* _Goal_: Copy all the data exactly, except the pictures.

--- start Dataset section ---

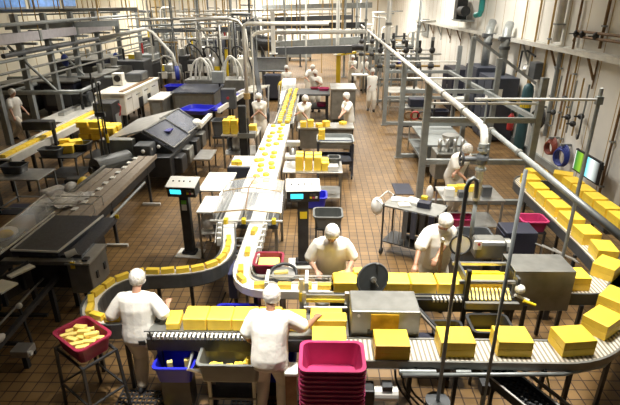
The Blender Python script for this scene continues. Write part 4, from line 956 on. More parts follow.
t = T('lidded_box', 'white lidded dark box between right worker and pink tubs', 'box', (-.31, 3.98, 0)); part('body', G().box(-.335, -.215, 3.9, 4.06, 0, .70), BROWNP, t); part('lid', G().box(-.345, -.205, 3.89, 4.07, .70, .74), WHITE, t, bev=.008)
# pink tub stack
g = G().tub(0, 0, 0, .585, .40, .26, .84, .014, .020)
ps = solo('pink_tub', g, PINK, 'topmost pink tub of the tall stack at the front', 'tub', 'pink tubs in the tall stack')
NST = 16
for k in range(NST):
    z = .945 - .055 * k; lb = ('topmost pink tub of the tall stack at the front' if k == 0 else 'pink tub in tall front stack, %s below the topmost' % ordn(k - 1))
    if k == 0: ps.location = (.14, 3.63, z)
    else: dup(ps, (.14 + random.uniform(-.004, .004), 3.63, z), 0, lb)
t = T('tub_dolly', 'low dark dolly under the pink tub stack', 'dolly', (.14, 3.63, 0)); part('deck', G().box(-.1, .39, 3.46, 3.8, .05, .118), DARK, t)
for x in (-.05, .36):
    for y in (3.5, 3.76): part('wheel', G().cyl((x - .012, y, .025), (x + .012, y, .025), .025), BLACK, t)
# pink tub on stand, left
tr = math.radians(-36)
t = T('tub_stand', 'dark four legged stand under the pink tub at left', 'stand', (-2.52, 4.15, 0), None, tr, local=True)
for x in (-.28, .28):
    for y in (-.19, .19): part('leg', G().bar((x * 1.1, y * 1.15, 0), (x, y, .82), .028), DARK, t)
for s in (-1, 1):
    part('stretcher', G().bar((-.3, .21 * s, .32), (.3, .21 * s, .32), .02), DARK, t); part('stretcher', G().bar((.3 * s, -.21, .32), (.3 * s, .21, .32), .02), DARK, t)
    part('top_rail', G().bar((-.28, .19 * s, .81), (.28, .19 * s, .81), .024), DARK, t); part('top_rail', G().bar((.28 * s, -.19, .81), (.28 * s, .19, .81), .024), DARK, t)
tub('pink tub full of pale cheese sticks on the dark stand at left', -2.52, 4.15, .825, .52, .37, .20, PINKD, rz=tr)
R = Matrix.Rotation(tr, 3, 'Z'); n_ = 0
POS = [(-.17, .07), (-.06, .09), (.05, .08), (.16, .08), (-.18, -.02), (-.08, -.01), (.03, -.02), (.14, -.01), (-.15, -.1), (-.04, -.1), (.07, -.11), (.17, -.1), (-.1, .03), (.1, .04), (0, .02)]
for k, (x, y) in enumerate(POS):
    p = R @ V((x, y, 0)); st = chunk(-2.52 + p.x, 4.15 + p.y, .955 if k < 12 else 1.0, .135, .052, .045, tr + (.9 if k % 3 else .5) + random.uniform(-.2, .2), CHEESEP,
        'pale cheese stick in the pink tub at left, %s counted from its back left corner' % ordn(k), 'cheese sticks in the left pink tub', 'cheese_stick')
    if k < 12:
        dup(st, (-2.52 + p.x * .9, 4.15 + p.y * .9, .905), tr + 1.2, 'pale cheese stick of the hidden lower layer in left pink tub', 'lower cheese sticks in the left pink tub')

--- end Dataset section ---

* _Expected output_:
The Blender Python script for this scene continues. Write part 4, from line 956 on. More parts follow.
t = T('lidded_box', 'white lidded dark box between right worker and pink tubs', 'box', (-.31, 3.98, 0)); part('body', G().box(-.335, -.215, 3.9, 4.06, 0, .70), BROWNP, t); part('lid', G().box(-.345, -.205, 3.89, 4.07, .70, .74), WHITE, t, bev=.008)
# pink tub stack
g = G().tub(0, 0, 0, .585, .40, .26, .84, .014, .020)
ps = solo('pink_tub', g, PINK, 'topmost pink tub of the tall stack at the front', 'tub', 'pink tubs in the tall stack')
NST = 16
for k in range(NST):
    z = .945 - .055 * k; lb = ('topmost pink tub of the tall stack at the front' if k == 0 else 'pink tub in tall front stack, %s below the topmost' % ordn(k - 1))
    if k == 0: ps.location = (.14, 3.63, z)
    else: dup(ps, (.14 + random.uniform(-.004, .004), 3.63, z), 0, lb)
t = T('tub_dolly', 'low dark dolly under the pink tub stack', 'dolly', (.14, 3.63, 0)); part('deck', G().box(-.1, .39, 3.46, 3.8, .05, .118), DARK, t)
for x in (-.05, .36):
    for y in (3.5, 3.76): part('wheel', G().cyl((x - .012, y, .025), (x + .012, y, .025), .025), BLACK, t)
# pink tub on stand, left
tr = math.radians(-36)
t = T('tub_stand', 'dark four legged stand under the pink tub at left', 'stand', (-2.52, 4.15, 0), None, tr, local=True)
for x in (-.28, .28):
    for y in (-.19, .19): part('leg', G().bar((x * 1.1, y * 1.15, 0), (x, y, .82), .028), DARK, t)
for s in (-1, 1):
    part('stretcher', G().bar((-.3, .21 * s, .32), (.3, .21 * s, .32), .02), DARK, t); part('stretcher', G().bar((.3 * s, -.21, .32), (.3 * s, .21, .32), .02), DARK, t)
    part('top_rail', G().bar((-.28, .19 * s, .81), (.28, .19 * s, .81), .024), DARK, t); part('top_rail', G().bar((.28 * s, -.19, .81), (.28 * s, .19, .81), .024), DARK, t)
tub('pink tub full of pale cheese sticks on the dark stand at left', -2.52, 4.15, .825, .52, .37, .20, PINKD, rz=tr)
R = Matrix.Rotation(tr, 3, 'Z'); n_ = 0
POS = [(-.17, .07), (-.06, .09), (.05, .08), (.16, .08), (-.18, -.02), (-.08, -.01), (.03, -.02), (.14, -.01), (-.15, -.1), (-.04, -.1), (.07, -.11), (.17, -.1), (-.1, .03), (.1, .04), (0, .02)]
for k, (x, y) in enumerate(POS):
    p = R @ V((x, y, 0)); st = chunk(-2.52 + p.x, 4.15 + p.y, .955 if k < 12 else 1.0, .135, .052, .045, tr + (.9 if k % 3 else .5) + random.uniform(-.2, .2), CHEESEP,
        'pale cheese stick in the pink tub at left, %s counted from its back left corner' % ordn(k), 'cheese sticks in the left pink tub', 'cheese_stick')
    if k < 12:
        dup(st, (-2.52 + p.x * .9, 4.15 + p.y * .9, .905), tr + 1.2, 'pale cheese stick of the hidden lower layer in left pink tub', 'lower cheese sticks in the left pink tub')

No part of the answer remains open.